Besides more frequent hurricanes, extreme flooding and wildfires, biodiversity is declining dramatically: even among the insects, many at the bottom of food chains and others vital for pollination. Habitat loss due to rampant deforestation is one factor.
 
Another cause is land degradation: topsoil is being lost much faster than it can be replenished. Since the mid-20th century, while the global population has more than doubled, 30 per cent of the world’s arable land has become unproductive due to erosion.  Meanwhile four-fifths of the world’s population lives in areas where demand for water is threatening to outstrip supply.
 
These risks to our future are highlighted in an alarming new report from the Institute for Public Policy Research (IPPR), “This is a Crisis: Facing up to the Age of Environmental Breakdown”. It pulls together evidence from dozens of published studies to demonstrate the closing window of opportunity to avoid potentially catastrophic outcomes.

One thing affects another: a key lesson I learned when studying ecology decades ago. It is not good news, for example, that a quarter of CO2 emissions dissolve in the oceans, because the resulting acidification plus pollution from agricultural run-off and plastics damages marine ecosystems. Natural systems are highly interdependent, so threats cannot be considered in isolation.
 
Worse, change is not necessarily a linear process; more and more we see evidence of acceleration amid positive feedback effects. Societies and economies must accelerate efforts to adapt, before we reach tipping points at which abrupt and irreversible changes happen. 

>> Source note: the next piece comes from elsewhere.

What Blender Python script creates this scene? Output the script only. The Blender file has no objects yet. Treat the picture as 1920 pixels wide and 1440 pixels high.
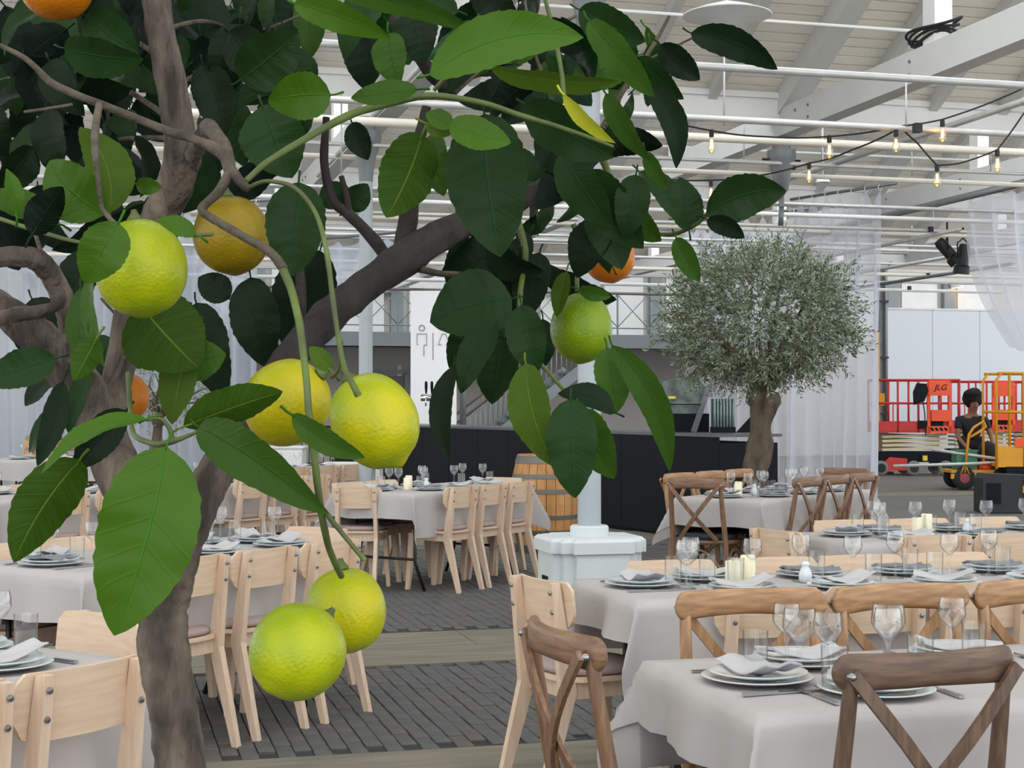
import bpy, math, random
from math import sin, cos, pi, radians, sqrt, atan2, tan
from mathutils import Vector, Matrix, noise

scene = bpy.context.scene
COL = scene.collection

# ------------------------------------------------------------------ camera
F_PX = 2900.0            # focal length in pixels of the 1920 px wide frame
HORIZON = 760.0
CAM = Vector((0.0, 0.0, 1.38))
YAW = radians(14.9)      # the hall runs along +Y, the camera looks 14.9 degrees to its right
PITCH = math.atan((HORIZON - 720.0) / F_PX)
cam_data = bpy.data.cameras.new('camera')
cam_data.sensor_width = 36.0
cam_data.lens = F_PX / 1920.0 * 36.0
cam_data.clip_start = 0.05
cam_data.clip_end = 300
cam = bpy.data.objects.new('camera', cam_data)
COL.objects.link(cam)
cam.location = CAM
cam.rotation_euler = (pi / 2 + PITCH, 0, -YAW)
scene.camera = cam

# ------------------------------------------------------------------ daylight
world = bpy.data.worlds.new('sky')
scene.world = world
world.use_nodes = True
bg = world.node_tree.nodes['Background']
bg.inputs[0].default_value = (0.93, 0.97, 1.0, 1)
bg.inputs[1].default_value = 1.55

# ------------------------------------------------------------------ colour management
vs = scene.view_settings
vs.view_transform = 'Standard'
vs.look = 'None'
vs.gamma = 1.0
vs.use_curve_mapping = False
vs.exposure = 0.72
try:
    scene.cycles.use_denoising = True
    scene.cycles.max_bounces = 8
    scene.cycles.use_adaptive_sampling = True
    scene.cycles.adaptive_threshold = 0.03
    scene.cycles.transparent_max_bounces = 24
    scene.cycles.diffuse_bounces = 5
    scene.cycles.caustics_reflective = False
    scene.cycles.caustics_refractive = False
except Exception:
    pass

# ------------------------------------------------------------------ projection helpers
FWD = Vector((sin(YAW), cos(YAW), 0))
RGT = Vector((cos(YAW), -sin(YAW), 0))
ZUP = Vector((0, 0, 1))
FP = FWD * cos(PITCH) + ZUP * sin(PITCH)
UPV = ZUP * cos(PITCH) - FWD * sin(PITCH)

def ray(px, py):
    return FP + RGT * ((px - 960) / F_PX) + UPV * ((720 - py) / F_PX)

def W(px, py, d):
    r = ray(px, py)
    return CAM + r * (d / r.dot(FWD))

def G(px, py, z=0.0):
    r = ray(px, py)
    return CAM + r * ((z - CAM.z) / r.z)

def onX(px, py, x):
    r = ray(px, py)
    return CAM + r * (x / r.x)

def onY(px, py, y):
    r = ray(px, py)
    return CAM + r * (y / r.y)

def proj(p):
    q = p - CAM
    w = q.dot(FP)
    return 960 + F_PX * q.dot(RGT) / w, 720 - F_PX * q.dot(UPV) / w

# ------------------------------------------------------------------ mesh builder
class MB:
    def __init__(s):
        s.v = []; s.f = []; s.uv = None
    def add(s, vs, fs):
        n = len(s.v)
        s.v += [tuple(p) for p in vs]
        s.f += [tuple(i + n for i in f) for f in fs]
        return s
    def box(s, c, size, rot=None):
        hx, hy, hz = size[0] / 2, size[1] / 2, size[2] / 2
        pts = [Vector((x, y, z)) for z in (-hz, hz) for y in (-hy, hy) for x in (-hx, hx)]
        if rot is not None:
            pts = [rot @ p for p in pts]
        c = Vector(c)
        return s.add([p + c for p in pts], [(0, 2, 3, 1), (4, 5, 7, 6), (0, 1, 5, 4), (2, 6, 7, 3), (0, 4, 6, 2), (1, 3, 7, 5)])
    def bar(s, a, b, w, h, up=(0, 0, 1), w2=None, h2=None):
        """rectangular bar from a to b: w across, h along up"""
        a, b = Vector(a), Vector(b)
        t = (b - a).normalized()
        up = Vector(up)
        x = t.cross(up)
        if x.length < 1e-5:
            x = t.cross(Vector((0, 1, 0)))
        x.normalize(); u = x.cross(t).normalized()
        w2 = w if w2 is None else w2; h2 = h if h2 is None else h2
        pts = []
        for p, ww, hh in ((a, w, h), (b, w2, h2)):
            for sx, su in ((-1, -1), (1, -1), (1, 1), (-1, 1)):
                pts.append(p + x * sx * ww / 2 + u * su * hh / 2)
        return s.add(pts, [(3, 2, 1, 0), (4, 5, 6, 7), (0, 1, 5, 4), (1, 2, 6, 5), (2, 3, 7, 6), (3, 0, 4, 7)])
    def tube(s, pts, r, n=8, caps=True, jitter=0.0, seed=0):
        pts = [Vector(p) for p in pts]
        m = len(pts)
        rs = r if isinstance(r, (list, tuple)) else [r] * m
        t0 = (pts[1] - pts[0]).normalized()
        ref = Vector((0, 0, 1)) if abs(t0.z) < 0.9 else Vector((1, 0, 0))
        x = t0.cross(ref).normalized()
        base = len(s.v); V = []
        for i, p in enumerate(pts):
            if i == 0: t = pts[1] - pts[0]
            elif i == m - 1: t = pts[-1] - pts[-2]
            else: t = (pts[i + 1] - pts[i]).normalized() + (pts[i] - pts[i - 1]).normalized()
            t.normalize()
            x = (x - t * x.dot(t))
            if x.length < 1e-6: x = t.orthogonal()
            x.normalize(); y = t.cross(x)
            for k in range(n):
                a = 2 * pi * k / n
                rr = rs[i]
                if jitter:
                    rr *= 1 + jitter * noise.noise(Vector((cos(a) * 1.3 + seed, sin(a) * 1.3, i * 0.45)))
                V.append(p + x * cos(a) * rr + y * sin(a) * rr)
        Fc = []
        for i in range(m - 1):
            for k in range(n):
                k2 = (k + 1) % n
                Fc.append((i * n + k, i * n + k2, (i + 1) * n + k2, (i + 1) * n + k))
        if caps:
            Fc.append(tuple(range(n - 1, -1, -1)))
            Fc.append(tuple((m - 1) * n + k for k in range(n)))
        return s.add(V, Fc)
    def lathe(s, prof, n=24, c=(0, 0, 0), axis=None):
        """prof: list of (r, z)"""
        c = Vector(c); V = []; Fc = []; rings = []
        M = axis if axis is not None else Matrix.Identity(3)
        for r, z in prof:
            if r < 1e-6:
                rings.append([len(V)]); V.append(c + M @ Vector((0, 0, z)))
            else:
                rings.append(list(range(len(V), len(V) + n)))
                V += [c + M @ Vector((r * cos(2 * pi * k / n), r * sin(2 * pi * k / n), z)) for k in range(n)]
        for A, B in zip(rings, rings[1:]):
            for k in range(n):
                k2 = (k + 1) % n
                if len(A) == 1 and len(B) == 1: continue
                if len(A) == 1: Fc.append((A[0], B[k2], B[k]))
                elif len(B) == 1: Fc.append((A[k], A[k2], B[0]))
                else: Fc.append((A[k], A[k2], B[k2], B[k]))
        return s.add(V, Fc)
    def prism(s, outline, origin, ux, uy, depth):
        """closed polygon (2D outline) extruded by depth along ux x uy"""
        ux, uy = Vector(ux), Vector(uy)
        nz = ux.cross(uy).normalized(); o = Vector(origin); n = len(outline)
        V = [o + ux * a + uy * b for a, b in outline] + [o + ux * a + uy * b + nz * depth for a, b in outline]
        Fc = [tuple(range(n - 1, -1, -1)), tuple(range(n, 2 * n))]
        Fc += [(k, (k + 1) % n, n + (k + 1) % n, n + k) for k in range(n)]
        return s.add(V, Fc)
    def grid(s, fn, nu, nv, closed=False):
        base = [fn(i / nu, j / nv) for i in range(nu + 1) for j in range(nv + 1)]
        Fc = []
        for i in range(nu):
            for j in range(nv):
                a = i * (nv + 1) + j
                Fc.append((a, a + nv + 1, a + nv + 2, a + 1))
        return s.add(base, Fc)
    def mesh(s, name, m=None, smooth=False, angle=None):
        me = bpy.data.meshes.new(name)
        me.from_pydata(s.v, [], s.f)
        if s.uv is not None:
            uvl = me.uv_layers.new(name='UVMap')
            vi = [0] * len(me.loops)
            me.loops.foreach_get('vertex_index', vi)
            flat = []
            for i in vi: flat += s.uv[i]
            uvl.data.foreach_set('uv', flat)
        if m is not None: me.materials.append(m)
        if smooth:
            me.polygons.foreach_set('use_smooth', [True] * len(me.polygons))
            if angle is not None:
                try: me.set_sharp_from_angle(angle=radians(angle))
                except Exception: pass
        me.update()
        return me
    def build(s, name, m, parent=None, smooth=False, angle=None, loc=None):
        return link(name, s.mesh(name, m, smooth, angle), parent, loc)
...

This matters to all of humanity; but especially it should matter to those who can most influence outcomes – and not only policymakers and politicians. Pension schemes collectively hold a great deal of wealth, which can be invested in pretty much anything around the globe.

The watchword surely should be ‘sustainable’. It’s not just about reducing investments in fossil fuel companies. We get that: current consultations from the FCA and the PRA recognise climate risks and the need to manage attendant financial risks.

We need to go further and faster. ESG (Environmental, Social and Governance) should not be a mere ‘overlay’ on investment policy (or worse still, regarded as a ‘nice to have’): it needs to be at the heart of measuring sustainability and impact of investment. ESG criteria should be fundamental to the assessment of risk and return.

These days too, it is much more about what to invest in than what to exclude: investors on the front foot are looking to accentuate the positive. What options are more likely to secure the future? Does the business model look sustainable? Will we need this in ten or twenty years’ time? Index-tracker fund fans might note that only a quarter of companies included in the FTSE 100 at inception in 1984 are still there today.
It’s almost a truism to note that those likely to be worst affected by future environmental breakdown are those with the least influence. Global injustice is mirrored within nation states.
We in the pensions industry should be aware of the generational injustice too. Very few of those who have substantial pension savings, or control pension scheme investment strategy, are millennials; and none were born in this century.

Rather I suggest, it is up to you and me to do what we can, from our undeniably privileged position, to respond with a sense of urgency to this rapidly destabilising world. As the poet John Donne wrote centuries ago, “Send not to know for whom the bell tolls; it tolls for thee”.